Write out the full listing exactly as given, minus the images.
:: Dataset extract
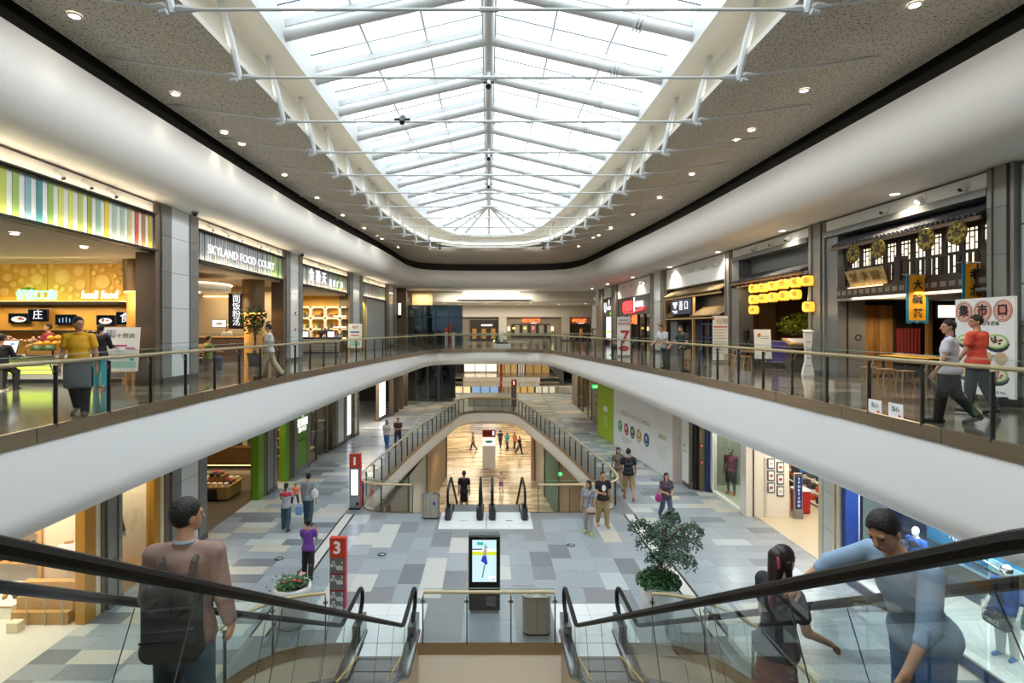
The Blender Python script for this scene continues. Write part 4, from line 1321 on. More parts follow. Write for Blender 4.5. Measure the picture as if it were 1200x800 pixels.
for k in range(4):
 bx('pane', gf, mat('frosted_blue_glass', '#a9bcc4', .25), MR1, 9.0, 11.7, .05, .08, ZU + k * 1.28 + .02, ZU + (k + 1) * 1.28 - .01)
text('韵\nFOOD', .3, at(MR1, 11.3, .03, 6.95), adir(MR1, -1), mat('lettering_grey', '#5d6a70', .5), gf, depth=.01)
text('韵\nFOOD', .3, at(MR1, 11.3, .03, 5.9), adir(MR1, -1), mat('lettering_grey'), gf, depth=.01)
A0, A1 = 12.35, 18.35
th = thing('tea_house_front', 'dark timber tea house front with tiled eave, lattice windows and balcony', 'shop front', at(MR1, A0, 0, ZU))
bx('portal_beam', th, M_portal, MR1, A0, A1, -.12, .9, 9.76, 9.95)
bx('portal_side', th, M_portal, MR1, 17.75, A1, .0, .9, ZU, 9.76)
rf = MB(MR1).add([(A0, .5, 9.74), (17.75, .5, 9.74), (17.75, -.28, 9.33), (A0, -.28, 9.33)], [(0, 1, 2, 3)]).build('eave', M_roof, th)
n = 34
for i in range(n):
 u = A0 + .08 + i * (5.3 / n)
 MB(MR1).tube([(u, .5, 9.77), (u, -.3, 9.36)], .042, 6).build('roof_tile', M_roof, rf, smooth=True)
bx('eave_board', th, mat('eave_brown', '#6a5442', .5), MR1, A0, 17.75, -.26, -.2, 9.24, 9.32)
bx('upper_wall', th, M_timber, MR1, A0, 17.75, .38, .5, 7.7, 9.74)
M_lit = glow('lit_paper', '#ffefcf', 1.5)
nw = 10
for i in range(nw):
 u = 12.5 + i * .52
 p = bx('window', th, M_lit, MR1, u, u + .4, .36, .38, 8.1, 9.2)
 mb = MB(MR1)
 for (a, b, c_, d) in ((0, .4, 1.0, 1.04), (.12, .28, .86, .89), (0, .12, .72, .75), (.28, .4, .72, .75), (.12, .28, .2, .23)):
  mb.box(u + a, u + b, .34, .36, 8.1 + c_, 8.1 + d)
 for a in (.0, .12, .26, .38):
  mb.box(u + a, u + a + .022, .34, .36, 8.1, 9.2)
 mb.build('lattice', M_timber, p)
 bx('window_post', th, M_timber, MR1, u + .4, u + .52, .3, .4, 7.9, 9.28)
bx('handrail', th, M_timber, MR1, A0, 17.6, .02, .1, 8.56, 8.63)
bx('bottom_rail', th, M_timber, MR1, A0, 17.6, .02, .1, 8.06, 8.12)
for i in range(30):
 u = A0 + .05 + i * .175
 bx('baluster', th, M_timber, MR1, u, u + .05, .03, .09, 8.12, 8.56)
for u in (A0 + .02, 15.05, 17.35):
 bx('newel_post', th, M_timber, MR1, u, u + .22, -.02, .2, 8.0, 8.75)
fr = bx('frieze_board', th, M_timber, MR1, A0, 17.75, -.02, .12, 7.72, 8.06)
for i in range(20):
 u = A0 + .1 + i * .27
 bx('carving', fr, mat('carved_grey', '#6b655d', .5), MR1, u, u + .18, -.03, -.02, 7.8, 7.93)
bx('lintel', th, M_portal, MR1, A0, 17.75, -.04, .3, 7.62, 7.70)
tsx = struct('shop_shell', at(MR1, A0, .5, ZU), 'recess of the tea house')
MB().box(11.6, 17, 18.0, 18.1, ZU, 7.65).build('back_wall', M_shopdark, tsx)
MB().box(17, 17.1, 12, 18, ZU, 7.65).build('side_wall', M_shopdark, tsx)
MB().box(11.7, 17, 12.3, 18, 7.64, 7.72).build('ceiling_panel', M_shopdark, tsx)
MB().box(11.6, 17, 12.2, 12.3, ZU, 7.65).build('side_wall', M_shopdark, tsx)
dd = thing('plank_door', 'golden brown plank door with an iron ring at the back of the tea house recess', 'door', (12.4, 17.8, ZU))
for i in range(7):
 x = 11.68 + i * .21
 MB().box(x + .004, x + .206, 17.78, 17.86, ZU + .1, 7.5).build('plank', mat('plank_%d' % (i % 3), ('#8a6232', '#7b5528', '#94703c')[i % 3], .45, noise=(4, .25, (3, 1, .4))), dd)
MB().tube([(12.0 + .09 * math.cos(a), 17.74, 6.45 + .09 * math.sin(a)) for a in np.linspace(0, 2 * PI, 13)[:-1]], .014, 6, closed=True).build('ring_pull', M_darkmetal, dd)
MB().box(11.62, 11.68, 17.74, 17.9, ZU, 7.6).build('frame', M_timber, dd)
MB().box(13.15, 13.22, 17.74, 17.9, ZU, 7.6).build('frame', M_timber, dd)
cu = thing('curtain', 'deep red pleated curtain in the tea house doorway', 'curtain', (13.6, 17.8, 5.6))
rows = []
for z in (5.6, 6.75):
 rows.append([(13.3 + i * .02, 17.85 + .04 * math.sin(i * 1.1), z) for i in range(42)])
MB().grid(rows).build('cloth', mat('curtain_red', '#7c1f1a', .7), cu, smooth='all')
MB().tube([(13.25, 17.85, 6.77), (14.2, 17.85, 6.77)], .02, 6).build('rod', M_darkmetal, cu)
wp = thing('timber_post', 'honey coloured timber post right of the red curtain', 'post', (14.3, 17.75, ZU))
MB().box(14.22, 14.36, 17.68, 17.82, ZU, 7.64).build('shaft', M_woodmid, wp)
MB().box(14.18, 14.40, 17.64, 17.86, ZU, ZU + .12).build('base', M_stone_dark, wp)
for k, x in enumerate((14.62, 15.45)):
 ld = thing('lattice_door', 'dark lattice door with a lit paper panel above it, %s one' % ('left' if k == 0 else 'right'), 'door', (x, 17.8, ZU))
 MB().box(x, x + .75, 17.9, 17.95, ZU, 7.6).build('leaf', M_timber, ld)
 MB().box(x + .1, x + .65, 17.88, 17.9, 7.1, 7.5).build('lit_panel', M_lit, ld)
 for j in range(4):
  MB().box(x + .1 + j * .17, x + .13 + j * .17, 17.86, 17.9, ZU + .8, 6.95).build('lattice_bar', M_wooddark, ld)
 MB().box(x + .1, x + .65, 17.86, 17.9, ZU + .2, ZU + .7).build('lower_board', M_shopbrown, ld)
lamp('AREA', (12.6, 16.9, 7.5), 50, (1, .78, .5), 1.2, .5, rot=(math.radians(-25), 0, 0))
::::
◆ Reply
The Blender Python script for this scene continues. Write part 4, from line 1321 on. More parts follow. Write for Blender 4.5. Measure the picture as if it were 1200x800 pixels.
for k in range(4):
 bx('pane', gf, mat('frosted_blue_glass', '#a9bcc4', .25), MR1, 9.0, 11.7, .05, .08, ZU + k * 1.28 + .02, ZU + (k + 1) * 1.28 - .01)
text('韵\nFOOD', .3, at(MR1, 11.3, .03, 6.95), adir(MR1, -1), mat('lettering_grey', '#5d6a70', .5), gf, depth=.01)
text('韵\nFOOD', .3, at(MR1, 11.3, .03, 5.9), adir(MR1, -1), mat('lettering_grey'), gf, depth=.01)
A0, A1 = 12.35, 18.35
th = thing('tea_house_front', 'dark timber tea house front with tiled eave, lattice windows and balcony', 'shop front', at(MR1, A0, 0, ZU))
bx('portal_beam', th, M_portal, MR1, A0, A1, -.12, .9, 9.76, 9.95)
bx('portal_side', th, M_portal, MR1, 17.75, A1, .0, .9, ZU, 9.76)
rf = MB(MR1).add([(A0, .5, 9.74), (17.75, .5, 9.74), (17.75, -.28, 9.33), (A0, -.28, 9.33)], [(0, 1, 2, 3)]).build('eave', M_roof, th)
n = 34
for i in range(n):
 u = A0 + .08 + i * (5.3 / n)
 MB(MR1).tube([(u, .5, 9.77), (u, -.3, 9.36)], .042, 6).build('roof_tile', M_roof, rf, smooth=True)
bx('eave_board', th, mat('eave_brown', '#6a5442', .5), MR1, A0, 17.75, -.26, -.2, 9.24, 9.32)
bx('upper_wall', th, M_timber, MR1, A0, 17.75, .38, .5, 7.7, 9.74)
M_lit = glow('lit_paper', '#ffefcf', 1.5)
nw = 10
for i in range(nw):
 u = 12.5 + i * .52
 p = bx('window', th, M_lit, MR1, u, u + .4, .36, .38, 8.1, 9.2)
 mb = MB(MR1)
 for (a, b, c_, d) in ((0, .4, 1.0, 1.04), (.12, .28, .86, .89), (0, .12, .72, .75), (.28, .4, .72, .75), (.12, .28, .2, .23)):
  mb.box(u + a, u + b, .34, .36, 8.1 + c_, 8.1 + d)
 for a in (.0, .12, .26, .38):
  mb.box(u + a, u + a + .022, .34, .36, 8.1, 9.2)
 mb.build('lattice', M_timber, p)
 bx('window_post', th, M_timber, MR1, u + .4, u + .52, .3, .4, 7.9, 9.28)
bx('handrail', th, M_timber, MR1, A0, 17.6, .02, .1, 8.56, 8.63)
bx('bottom_rail', th, M_timber, MR1, A0, 17.6, .02, .1, 8.06, 8.12)
for i in range(30):
 u = A0 + .05 + i * .175
 bx('baluster', th, M_timber, MR1, u, u + .05, .03, .09, 8.12, 8.56)
for u in (A0 + .02, 15.05, 17.35):
 bx('newel_post', th, M_timber, MR1, u, u + .22, -.02, .2, 8.0, 8.75)
fr = bx('frieze_board', th, M_timber, MR1, A0, 17.75, -.02, .12, 7.72, 8.06)
for i in range(20):
 u = A0 + .1 + i * .27
 bx('carving', fr, mat('carved_grey', '#6b655d', .5), MR1, u, u + .18, -.03, -.02, 7.8, 7.93)
bx('lintel', th, M_portal, MR1, A0, 17.75, -.04, .3, 7.62, 7.70)
tsx = struct('shop_shell', at(MR1, A0, .5, ZU), 'recess of the tea house')
MB().box(11.6, 17, 18.0, 18.1, ZU, 7.65).build('back_wall', M_shopdark, tsx)
MB().box(17, 17.1, 12, 18, ZU, 7.65).build('side_wall', M_shopdark, tsx)
MB().box(11.7, 17, 12.3, 18, 7.64, 7.72).build('ceiling_panel', M_shopdark, tsx)
MB().box(11.6, 17, 12.2, 12.3, ZU, 7.65).build('side_wall', M_shopdark, tsx)
dd = thing('plank_door', 'golden brown plank door with an iron ring at the back of the tea house recess', 'door', (12.4, 17.8, ZU))
for i in range(7):
 x = 11.68 + i * .21
 MB().box(x + .004, x + .206, 17.78, 17.86, ZU + .1, 7.5).build('plank', mat('plank_%d' % (i % 3), ('#8a6232', '#7b5528', '#94703c')[i % 3], .45, noise=(4, .25, (3, 1, .4))), dd)
MB().tube([(12.0 + .09 * math.cos(a), 17.74, 6.45 + .09 * math.sin(a)) for a in np.linspace(0, 2 * PI, 13)[:-1]], .014, 6, closed=True).build('ring_pull', M_darkmetal, dd)
MB().box(11.62, 11.68, 17.74, 17.9, ZU, 7.6).build('frame', M_timber, dd)
MB().box(13.15, 13.22, 17.74, 17.9, ZU, 7.6).build('frame', M_timber, dd)
cu = thing('curtain', 'deep red pleated curtain in the tea house doorway', 'curtain', (13.6, 17.8, 5.6))
rows = []
for z in (5.6, 6.75):
 rows.append([(13.3 + i * .02, 17.85 + .04 * math.sin(i * 1.1), z) for i in range(42)])
MB().grid(rows).build('cloth', mat('curtain_red', '#7c1f1a', .7), cu, smooth='all')
MB().tube([(13.25, 17.85, 6.77), (14.2, 17.85, 6.77)], .02, 6).build('rod', M_darkmetal, cu)
wp = thing('timber_post', 'honey coloured timber post right of the red curtain', 'post', (14.3, 17.75, ZU))
MB().box(14.22, 14.36, 17.68, 17.82, ZU, 7.64).build('shaft', M_woodmid, wp)
MB().box(14.18, 14.40, 17.64, 17.86, ZU, ZU + .12).build('base', M_stone_dark, wp)
for k, x in enumerate((14.62, 15.45)):
 ld = thing('lattice_door', 'dark lattice door with a lit paper panel above it, %s one' % ('left' if k == 0 else 'right'), 'door', (x, 17.8, ZU))
 MB().box(x, x + .75, 17.9, 17.95, ZU, 7.6).build('leaf', M_timber, ld)
 MB().box(x + .1, x + .65, 17.88, 17.9, 7.1, 7.5).build('lit_panel', M_lit, ld)
 for j in range(4):
  MB().box(x + .1 + j * .17, x + .13 + j * .17, 17.86, 17.9, ZU + .8, 6.95).build('lattice_bar', M_wooddark, ld)
 MB().box(x + .1, x + .65, 17.86, 17.9, ZU + .2, ZU + .7).build('lower_board', M_shopbrown, ld)
lamp('AREA', (12.6, 16.9, 7.5), 50, (1, .78, .5), 1.2, .5, rot=(math.radians(-25), 0, 0))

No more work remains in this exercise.